Phase theory proposes that syntax builds in cycles—phases are syntactic domains (vP, CP) at which derivations are transferred to the phonological and semantic interfaces. Phases explain why certain movements are impossible (phases are opaque to operations outside them) and provide a principled account of locality constraints in generative grammar.
Examine phase edges (the highest element in a phase) and how they remain accessible for further movement while phase internals become inaccessible. Compare predictions of phase theory against traditional locality constraints like the subjacency condition.
You've worked through the Merge operation — the basic structure-building mechanism in the Minimalist Program — and the core minimalist commitments: that syntax is an optimal computation mapping sound to meaning, using only what is necessary. Phase theory is the Minimalist Program's answer to one of syntax's oldest puzzles: why can't elements move freely to any position in a sentence? Why are some movement dependencies impossible across certain structural boundaries, no matter how far away the relevant positions are?
The classic puzzle is island sensitivity. You can form a question from a simple embedded clause: "She believes [that John ate what]" → "What does she believe that John ate?" But you cannot form a question from a complex noun phrase: "She believes [the claim that John ate what]" → *"What does she believe the claim that John ate?"* (ungrammatical). Something about the noun phrase "the claim that John ate what" blocks movement out of it. Traditional accounts posited stipulated constraints like subjacency to describe these patterns, but they gave little insight into *why* these particular boundaries should be opaque. Phase theory offers a principled explanation.
The key claim is that syntactic derivations build in phases. After each phase head — the canonical phase heads are v* (the light verb that introduces agents in transitive clauses) and C (the complementizer that heads clauses) — completes its derivation, the interior of that phase is transferred to the phonological and semantic interfaces and becomes opaque to further syntactic operations. Only the phase edge (the specifier and head of the phase) remains accessible to higher operations. This is the Phase Impenetrability Condition (PIC). If an element needs to move from inside a phase to a higher position, it must pass through the phase edge — it cannot jump directly from the interior of a completed phase to an external position. Movement out of a phase must proceed in steps, landing at the edge of each phase along the way.
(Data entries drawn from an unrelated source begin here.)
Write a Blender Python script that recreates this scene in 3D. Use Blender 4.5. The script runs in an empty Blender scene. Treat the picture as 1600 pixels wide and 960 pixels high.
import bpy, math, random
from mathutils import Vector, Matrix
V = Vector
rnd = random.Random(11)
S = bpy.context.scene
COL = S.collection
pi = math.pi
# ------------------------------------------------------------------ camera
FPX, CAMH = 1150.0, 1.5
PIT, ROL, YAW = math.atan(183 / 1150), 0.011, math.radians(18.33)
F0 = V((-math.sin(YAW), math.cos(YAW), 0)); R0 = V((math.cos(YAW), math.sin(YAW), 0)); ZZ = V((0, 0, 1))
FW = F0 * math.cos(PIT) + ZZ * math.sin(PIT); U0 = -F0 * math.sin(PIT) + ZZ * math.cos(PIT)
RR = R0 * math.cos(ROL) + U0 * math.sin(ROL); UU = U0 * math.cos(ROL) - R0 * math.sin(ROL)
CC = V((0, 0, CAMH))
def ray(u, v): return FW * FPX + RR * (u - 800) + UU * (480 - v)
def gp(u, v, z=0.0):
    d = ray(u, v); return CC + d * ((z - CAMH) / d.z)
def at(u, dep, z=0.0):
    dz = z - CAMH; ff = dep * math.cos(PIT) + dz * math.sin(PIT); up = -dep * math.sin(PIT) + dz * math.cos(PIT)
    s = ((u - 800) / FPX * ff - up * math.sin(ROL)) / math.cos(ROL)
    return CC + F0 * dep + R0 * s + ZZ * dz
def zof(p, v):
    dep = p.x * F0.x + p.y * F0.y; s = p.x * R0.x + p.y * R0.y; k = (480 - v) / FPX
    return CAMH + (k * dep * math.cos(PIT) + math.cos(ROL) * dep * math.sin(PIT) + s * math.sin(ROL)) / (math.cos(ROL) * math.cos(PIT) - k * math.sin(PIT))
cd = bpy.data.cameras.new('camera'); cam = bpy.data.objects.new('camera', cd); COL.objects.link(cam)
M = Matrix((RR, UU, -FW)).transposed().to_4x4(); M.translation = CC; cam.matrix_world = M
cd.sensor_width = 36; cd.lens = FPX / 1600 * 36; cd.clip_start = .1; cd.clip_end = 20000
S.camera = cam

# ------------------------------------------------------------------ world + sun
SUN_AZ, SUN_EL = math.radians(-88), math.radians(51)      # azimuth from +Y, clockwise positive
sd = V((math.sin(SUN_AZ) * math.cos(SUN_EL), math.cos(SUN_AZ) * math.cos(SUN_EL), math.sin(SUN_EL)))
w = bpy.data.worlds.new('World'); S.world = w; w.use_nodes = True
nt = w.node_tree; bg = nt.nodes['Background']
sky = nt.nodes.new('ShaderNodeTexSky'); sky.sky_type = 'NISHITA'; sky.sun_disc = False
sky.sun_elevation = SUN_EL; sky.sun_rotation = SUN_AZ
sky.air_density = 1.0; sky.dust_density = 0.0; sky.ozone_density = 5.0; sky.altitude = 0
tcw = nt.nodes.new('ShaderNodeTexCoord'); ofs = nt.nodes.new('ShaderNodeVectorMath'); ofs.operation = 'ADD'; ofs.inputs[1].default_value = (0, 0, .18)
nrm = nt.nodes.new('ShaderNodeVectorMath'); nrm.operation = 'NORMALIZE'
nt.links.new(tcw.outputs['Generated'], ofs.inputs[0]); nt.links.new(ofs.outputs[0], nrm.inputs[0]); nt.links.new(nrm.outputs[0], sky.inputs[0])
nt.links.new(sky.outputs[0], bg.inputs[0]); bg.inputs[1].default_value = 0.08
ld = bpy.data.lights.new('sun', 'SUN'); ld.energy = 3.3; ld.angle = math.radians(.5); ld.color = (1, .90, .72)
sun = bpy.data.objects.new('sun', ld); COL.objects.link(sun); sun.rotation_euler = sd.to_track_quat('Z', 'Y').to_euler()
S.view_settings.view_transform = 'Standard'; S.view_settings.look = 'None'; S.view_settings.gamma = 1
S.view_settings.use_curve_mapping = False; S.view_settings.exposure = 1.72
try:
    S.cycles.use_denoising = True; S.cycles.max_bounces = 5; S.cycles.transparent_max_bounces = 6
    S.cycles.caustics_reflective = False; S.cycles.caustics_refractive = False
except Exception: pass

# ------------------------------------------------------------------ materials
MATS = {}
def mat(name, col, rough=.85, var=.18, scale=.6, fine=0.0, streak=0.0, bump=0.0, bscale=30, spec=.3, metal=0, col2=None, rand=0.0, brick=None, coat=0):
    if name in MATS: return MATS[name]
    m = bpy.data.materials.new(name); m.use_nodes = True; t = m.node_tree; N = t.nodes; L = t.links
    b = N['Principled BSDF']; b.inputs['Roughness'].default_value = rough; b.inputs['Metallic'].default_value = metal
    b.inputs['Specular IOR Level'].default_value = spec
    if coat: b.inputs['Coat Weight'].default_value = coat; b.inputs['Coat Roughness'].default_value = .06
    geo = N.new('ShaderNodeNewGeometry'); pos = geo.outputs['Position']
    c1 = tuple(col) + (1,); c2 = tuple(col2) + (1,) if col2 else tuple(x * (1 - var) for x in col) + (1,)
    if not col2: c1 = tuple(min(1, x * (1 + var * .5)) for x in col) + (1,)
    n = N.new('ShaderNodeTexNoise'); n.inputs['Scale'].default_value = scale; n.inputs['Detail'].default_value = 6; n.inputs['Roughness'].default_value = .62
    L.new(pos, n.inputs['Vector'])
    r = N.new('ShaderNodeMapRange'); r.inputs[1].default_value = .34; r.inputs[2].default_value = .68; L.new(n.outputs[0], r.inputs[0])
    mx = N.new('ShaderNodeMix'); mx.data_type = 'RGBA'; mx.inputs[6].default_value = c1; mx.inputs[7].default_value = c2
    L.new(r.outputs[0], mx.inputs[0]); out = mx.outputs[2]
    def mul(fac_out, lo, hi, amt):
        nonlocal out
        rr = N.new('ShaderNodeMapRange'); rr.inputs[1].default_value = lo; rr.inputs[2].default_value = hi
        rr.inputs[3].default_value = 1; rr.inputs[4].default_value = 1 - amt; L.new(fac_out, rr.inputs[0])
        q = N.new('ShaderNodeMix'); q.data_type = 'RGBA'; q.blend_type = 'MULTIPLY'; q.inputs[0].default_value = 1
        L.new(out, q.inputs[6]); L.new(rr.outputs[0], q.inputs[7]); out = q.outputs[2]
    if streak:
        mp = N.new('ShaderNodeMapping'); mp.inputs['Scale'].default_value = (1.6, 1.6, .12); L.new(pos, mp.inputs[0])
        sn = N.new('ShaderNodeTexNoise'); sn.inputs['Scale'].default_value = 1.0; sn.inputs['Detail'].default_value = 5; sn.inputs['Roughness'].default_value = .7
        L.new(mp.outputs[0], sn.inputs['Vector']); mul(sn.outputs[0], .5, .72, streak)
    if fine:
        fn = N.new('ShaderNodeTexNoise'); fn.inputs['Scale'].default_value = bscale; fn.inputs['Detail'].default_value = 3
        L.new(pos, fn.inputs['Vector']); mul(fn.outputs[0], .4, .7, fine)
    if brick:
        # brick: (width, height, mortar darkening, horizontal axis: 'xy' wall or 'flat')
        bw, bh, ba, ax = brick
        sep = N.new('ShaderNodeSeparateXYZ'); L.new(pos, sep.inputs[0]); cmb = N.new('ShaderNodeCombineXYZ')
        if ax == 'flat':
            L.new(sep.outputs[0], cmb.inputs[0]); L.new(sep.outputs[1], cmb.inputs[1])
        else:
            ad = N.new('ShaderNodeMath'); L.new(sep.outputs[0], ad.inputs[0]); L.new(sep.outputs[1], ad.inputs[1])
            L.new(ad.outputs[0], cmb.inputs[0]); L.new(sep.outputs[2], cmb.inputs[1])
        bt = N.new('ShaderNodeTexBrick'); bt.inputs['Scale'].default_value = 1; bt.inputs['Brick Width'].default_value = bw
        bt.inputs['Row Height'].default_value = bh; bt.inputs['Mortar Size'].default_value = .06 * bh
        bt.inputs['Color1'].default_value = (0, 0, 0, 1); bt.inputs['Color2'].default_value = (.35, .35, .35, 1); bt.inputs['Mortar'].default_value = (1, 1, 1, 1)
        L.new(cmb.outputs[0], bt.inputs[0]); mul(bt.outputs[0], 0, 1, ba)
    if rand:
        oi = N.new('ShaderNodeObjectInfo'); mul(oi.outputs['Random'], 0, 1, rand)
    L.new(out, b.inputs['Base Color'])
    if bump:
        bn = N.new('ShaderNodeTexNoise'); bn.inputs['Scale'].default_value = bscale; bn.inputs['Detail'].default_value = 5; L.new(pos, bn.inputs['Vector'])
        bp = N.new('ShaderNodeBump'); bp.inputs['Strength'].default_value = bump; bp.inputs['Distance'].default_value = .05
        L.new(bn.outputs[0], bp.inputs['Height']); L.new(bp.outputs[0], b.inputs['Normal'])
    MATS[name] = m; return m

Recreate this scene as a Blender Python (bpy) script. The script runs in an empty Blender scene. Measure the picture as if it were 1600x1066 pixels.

The elegance of Phase Theory is that it unifies a range of apparently different locality effects under a single principle. Island violations occur when an element fails to reach a phase edge before the phase interior is transferred — at that point, the element is inaccessible and movement is impossible. The clause boundary (CP phase) creates one type of island; the vP domain creates another. Phase theory also connects locality to efficiency: transferring the phase interior to PF and LF as derivation proceeds means the computational system does not need to hold an entire sentence in memory simultaneously. Syntax can proceed incrementally — building and dispatching one phase before beginning the next — which has implications both for the theoretical elegance of the minimalist program and for how syntactic processing is understood in real-time language comprehension.